Defense Contractors See Massive Windfall From Missile Demand
Western defense contractors have order books up nearly 60% since 2017 when demand for missiles started to skyrocket, and they’re struggling to keep up, The Wall Street Journal reported Wednesday.
The war in Ukraine has put an unforeseen vice around Western artillery production, and the conflict between Israel and Gaza could further strain defense contractors’ abilities to fill an ever mounting orders, according to the WSJ. Supply chains have become more complicated and companies are struggling to recruit a specialized workforce, creating what analysts say could be the most constrained production environment since the Korean War about 70 years ago despite record billions in defense spending.
Ten of the largest defense companies in the West have combined orders worth more than $730 billion, up close to 57% since the end of 2017, according to the WSJ.
“We all have to increase our production,” Pentagon acquisition chief Bill LaPlante said at a conference in November, according to the WSJ. Holding up one palm up high and the other down low, he added, “The worldwide demand is here, the ability to supply is about here.”
In September, LaPlante said the Pentagon is on pace to achieve a rate of 100,000 155 mm artillery shells, one of the most common shell types, per month by 2025 and should achieve 57,000 monthly production by the spring of 2024. In November, that number was revised down to 36,000 per month in the first quarter of 2024.
Still, defense spending in 1950, when the Korean War began, sat around 5% of U.S. Gross Domestic Product (GDP), reaching 13.6% by the end of the war.

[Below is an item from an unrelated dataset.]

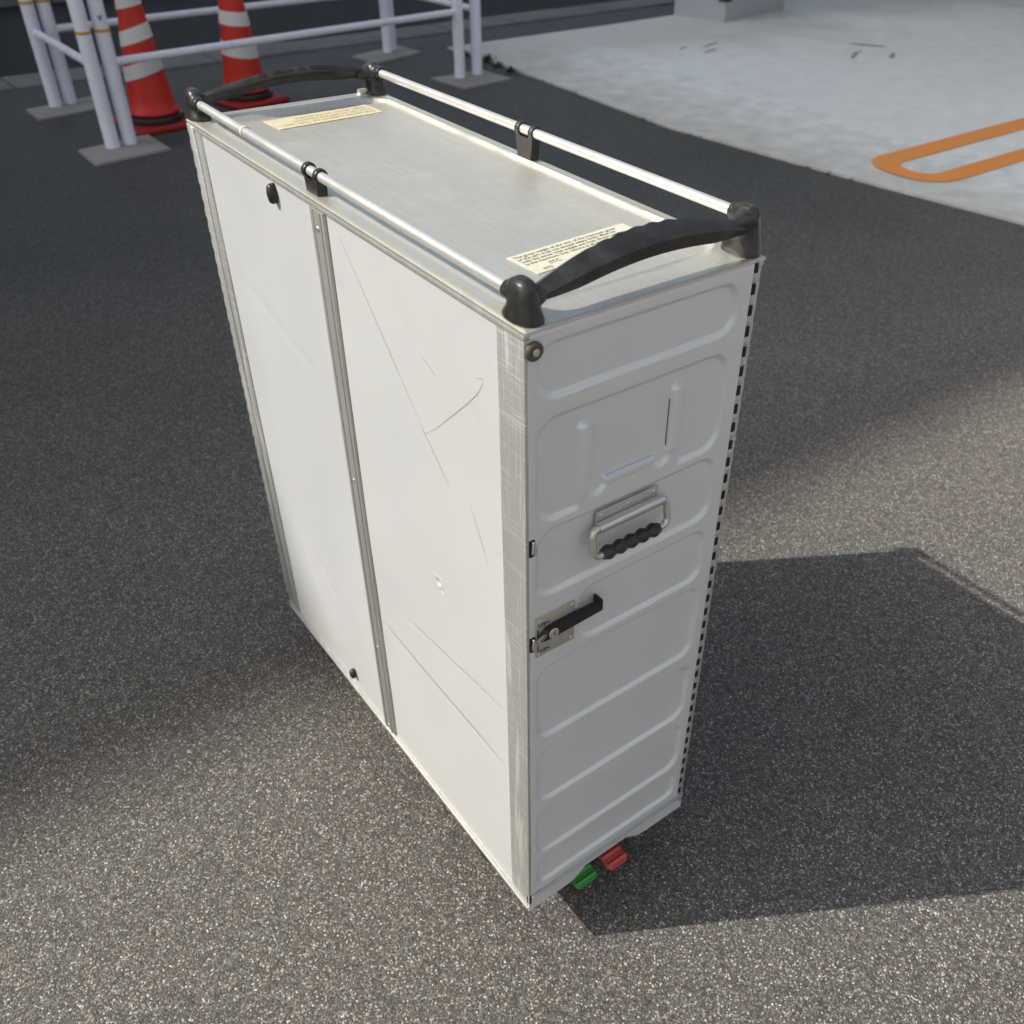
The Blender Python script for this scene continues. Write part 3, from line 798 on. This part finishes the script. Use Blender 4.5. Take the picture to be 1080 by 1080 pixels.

The Pentagon’s 2022 expenditure of $877 billion was 3.5% of GDP.
Orders for the National Advanced Surface-to-Air Missile System (NASAMS) ballooned to $5.5 billion, six times the 2018 levels, as the firm Kongsberg racks up a multiyear order backlog, according to the WSJ. Demand jumped after the 2014 Russian invasion of Crimea and again after the Ukraine invasion in 2022. Taiwan has also showed interest in the ground-based air defense system.
“I’ve never seen anywhere near so much demand,” Eirik Lie, president of Kongsberg’s defense arm responsible for NASAMS production, told the WSJ.
U.S. and NATO leaders have raised concerns the persistent shortages of several kinds of missiles will hinder the West in a potential fight, whether with China or another country.
For example, RTX, formerly known as Raytheon, said supply chain issues have added two years to the projected timeline for doubling production of Javelin anti-tank missiles and Stinger surface-to-air missiles, twice as long as the company originally forecast, according to the WSJ. Western firms have attributed the shortfall to lack of solid rocket motors, but the Pentagon says other components, including chips, springs and ball bearings, are low in supply.
A recent Pentagon effort tracking Javelin and Stinger supply chains aimed at identifying and neutralizing bottlenecks came up short, Michael Vaccaro, the Pentagon industrial base strategy chief, said at an industry conference, the WSJ reported. “We do not have that ability,” he said.
Both Ukraine and Taiwan have demand for Javelins.
Asian nations have begun developing their own systems “because of limited U.S. production,” Bang Jong-kwan, a former South Korean Army Major General, told the WSJ.
Ukrainian President Volodymyr Zelenskyy said demand in Gaza has already slowed artillery shell deliveries to Ukraine, according to the WSJ.